Spotify leads the way, capturing 31% of total U.S. subscribers, followed by Apple Music (AAPL) at 15%, Amazon Music (AMZN) and Tencent (TCEHY) tied at 13%; YouTube Music (GOOGL) rounds out the top five at 8%.
Yet market share alone doesn’t guarantee total power to streaming platforms. Taylor Swift famously pulled her “1985” album, along with the rest of her catalog off of Spotify back in 2014, as a means of protesting artist compensation in the digital era.
Swift eventually rejoined the platform in 2017, but similar issues remain top of mind for musicians struggling to profit from Spotify’s ‘pro rata’ model in which users’ monthly fees go into one single pot. That money is then divided and distributed by the total number of streams, with Spotify receiving roughly 30% of the total subscriber’s fee.
Critics of the model say it alienates smaller artists who don’t have the backing of a big label, and takes power away from the consumer, who has no say as to where his or her money lands.
The model has also been accused of being outdated, created at a time when listening habits were drastically different, and streaming was fairly unproven.

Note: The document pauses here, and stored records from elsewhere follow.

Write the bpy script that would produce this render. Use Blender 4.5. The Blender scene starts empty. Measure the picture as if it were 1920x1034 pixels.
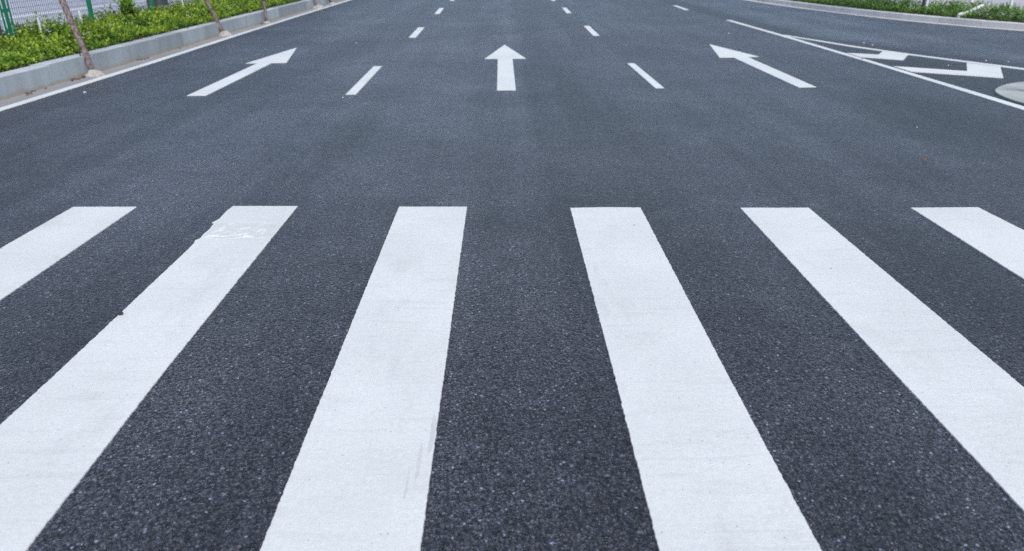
import bpy, bmesh, math, random
import numpy as np
from mathutils import Vector, Matrix, noise

random.seed(7)
rng = np.random.default_rng(7)
scene = bpy.context.scene
C = scene.collection

# ------------------------------------------------------------------ helpers
def tag(o, label=None, cat=None, group=None, kind=None):
    if label: o['label'] = label
    if cat: o['category'] = cat
    if group: o['group'] = group
    if kind: o['kind'] = kind
    return o

def link(name, me, mat=None, parent=None, loc=(0, 0, 0)):
    o = bpy.data.objects.new(name, me)
    C.objects.link(o)
    if mat is not None and me is not None: me.materials.append(mat)
    o.location = loc
    if parent is not None: o.parent = parent
    return o

def empty(name, loc=(0, 0, 0), rz=0.0):
    o = bpy.data.objects.new(name, None); C.objects.link(o)
    o.location = loc; o.rotation_euler = (0, 0, rz); o.empty_display_size = .1
    return o

def obj_bm(name, bm, mat, parent=None, loc=(0, 0, 0), smooth=False):
    me = bpy.data.meshes.new(name)
    bmesh.ops.recalc_face_normals(bm, faces=bm.faces)
    bm.to_mesh(me); bm.free()
    if smooth: me.polygons.foreach_set('use_smooth', [True] * len(me.polygons))
    return link(name, me, mat, parent, loc)

def box(bm, x0, x1, y0, y1, z0, z1, bev=0.0, seg=2):
    r = bmesh.ops.create_cube(bm, size=1.0)
    vs = r['verts']
    for v in vs:
        v.co = Vector((x0 + (v.co.x + .5) * (x1 - x0), y0 + (v.co.y + .5) * (y1 - y0), z0 + (v.co.z + .5) * (z1 - z0)))
    if bev > 0:
        es = list({e for v in vs for e in v.link_edges})
        bmesh.ops.bevel(bm, geom=es, offset=bev, segments=seg, affect='EDGES', profile=.5)

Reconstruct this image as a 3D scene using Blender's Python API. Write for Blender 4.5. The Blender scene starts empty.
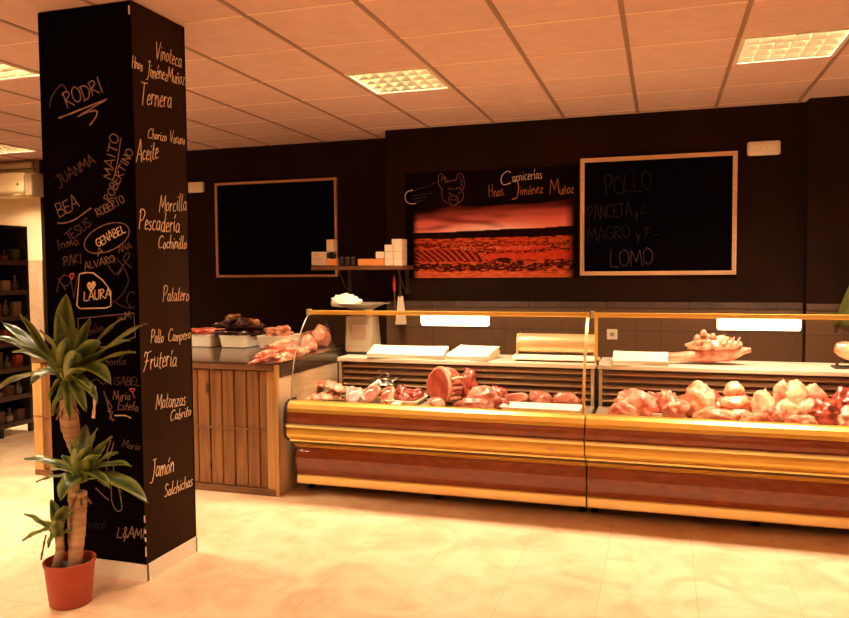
import bpy, bmesh, math, random
from mathutils import Vector, Matrix, noise
PI = math.pi
S = bpy.context.scene
COL = S.collection

# ------------------------------------------------------------------ camera calibration
F = 755.12; YAW = .3043; PITCH = -.0506; ROLL = -.0081; CAM = Vector((0, 0, 1.505))
CEIL = 2.787
cy_, sy_ = math.cos(YAW), math.sin(YAW)
FW = Vector((-sy_*math.cos(PITCH), cy_*math.cos(PITCH), math.sin(PITCH)))
R0 = Vector((cy_, sy_, 0)); U0 = R0.cross(FW)
RT = math.cos(ROLL)*R0 + math.sin(ROLL)*U0
UP = -math.sin(ROLL)*R0 + math.cos(ROLL)*U0
def at(px, py, ax, v):
    """where the sight line of a photo pixel meets the plane ax = v"""
    d = FW + RT*((px-424.5)/F) - UP*((py-309)/F)
    i = 'XYZ'.index(ax); t = (v-CAM[i])/d[i]
    return CAM + d*t
cam = bpy.data.cameras.new('camera'); co = bpy.data.objects.new('camera', cam); COL.objects.link(co)
cam.sensor_width = 36; cam.lens = F*36/849; cam.clip_start = .05
co.matrix_world = Matrix(((RT.x, UP.x, -FW.x, CAM.x), (RT.y, UP.y, -FW.y, CAM.y), (RT.z, UP.z, -FW.z, CAM.z), (0, 0, 0, 1)))
S.camera = co

# ------------------------------------------------------------------ materials
M = {}
def mat(name, col, rough=.6, metal=0., emit=None, es=1., spec=.5, coat=0., noise_=None, bump=None, sss=0.):
    m = bpy.data.materials.new(name); m.use_nodes = True
    nt = m.node_tree; b = nt.nodes['Principled BSDF']
    b.inputs['Base Color'].default_value = (*col, 1)
    b.inputs['Roughness'].default_value = rough; b.inputs['Metallic'].default_value = metal
    b.inputs['Specular IOR Level'].default_value = spec
    b.inputs['Coat Weight'].default_value = coat
    if sss: b.inputs['Subsurface Weight'].default_value = sss; b.inputs['Subsurface Scale'].default_value = .01
    if emit: b.inputs['Emission Color'].default_value = (*emit, 1); b.inputs['Emission Strength'].default_value = es
    if noise_:      # (colour2, scale vector, detail, lo, hi)
        c2, sc, det, lo, hi = noise_
        tc = nt.nodes.new('ShaderNodeTexCoord'); mp = nt.nodes.new('ShaderNodeMapping'); mp.inputs['Scale'].default_value = sc
        n = nt.nodes.new('ShaderNodeTexNoise'); n.inputs['Scale'].default_value = 1; n.inputs['Detail'].default_value = det
        r = nt.nodes.new('ShaderNodeMapRange'); r.inputs['From Min'].default_value = lo; r.inputs['From Max'].default_value = hi
        mx = nt.nodes.new('ShaderNodeMix'); mx.data_type = 'RGBA'
        mx.inputs['A'].default_value = (*col, 1); mx.inputs['B'].default_value = (*c2, 1)
        L = nt.links.new
        L(tc.outputs['Object'], mp.inputs['Vector']); L(mp.outputs['Vector'], n.inputs['Vector'])
        L(n.outputs['Fac'], r.inputs['Value']); L(r.outputs['Result'], mx.inputs['Factor']); L(mx.outputs['Result'], b.inputs['Base Color'])
    if bump:        # (scale, strength, distance)
        tc = nt.nodes.new('ShaderNodeTexCoord'); n = nt.nodes.new('ShaderNodeTexNoise'); n.inputs['Scale'].default_value = bump[0]; n.inputs['Detail'].default_value = 4
        bp = nt.nodes.new('ShaderNodeBump'); bp.inputs['Strength'].default_value = bump[1]; bp.inputs['Distance'].default_value = bump[2]
        nt.links.new(tc.outputs['Object'], n.inputs['Vector']); nt.links.new(n.outputs['Fac'], bp.inputs['Height']); nt.links.new(bp.outputs['Normal'], b.inputs['Normal'])
    M[name] = m
    return m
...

Flash forward several years, and streaming is one of the main forms of audio consumption. Spotify boasts an impressive 381 million users across more than 184 countries and markets.
She offers a detailed breakdown of how the distributions are paid out but, in essence, Spotify keeps 30% and the rest is broken out to rightsholders.
Bottom line? Streaming balloons the value of songs and records which make platforms necessary for artists.
Not every artist will see the same cash flow, and the biggest ones have the most power, but up-and-comers need the exposure that streaming provides. Despite the bad press generated by the departures of Young, Mitchell and others, experts surmise that, ultimately, Spotify will “be fine” in the long run.
Ola Sars, founder and CEO of B2B music streaming company Soundtrack Your Brand, told Yahoo Finance during a recent interview that other media giants from YouTube (GOOGL) to Facebook (FB) have gone through their own public reckonings when it comes to platform scrutiny — and have come out relatively unscathed on the other side.
“I personally don’t think that paying subscribers will leave a platform because there’s one program that is being disputed…[Spotify] has been through this before, so has all of the other media platforms, and consumers kept paying the bill,” the executive said.
“This is probably not the only situation where certain artists don’t like other types of content…this will be day-to-day business for Spotify [and they will handle] it like any other media company moving forward,” he added.
According to Canal and multiple other reports, Young’s catalog will be exclusively available on Sirius. Thus far, though, that hasn’t happened: I’m finding lots of his stuff on both Amazon and YouTube this morning.
The bottom line, though, is that these businesses are rapidly evolving. With rare exceptions, indeed, musical artists make very little money from sales of their songs, which have essentially become loss leaders to promote lucrative concerts. That’s a reversal of decades-long trends but one that happened well before streaming took over the industry.
Further, as happened in video streaming beforehand, the competition seems to have shifted from who has access to which catalogs of old shows and music to who has the best original content. While most of us think of Spotify and the like as music streaming platforms, that’s increasingly not how they see themselves.
And, as with video, we may just have to get used to fragmented services rather than one-stop shopping.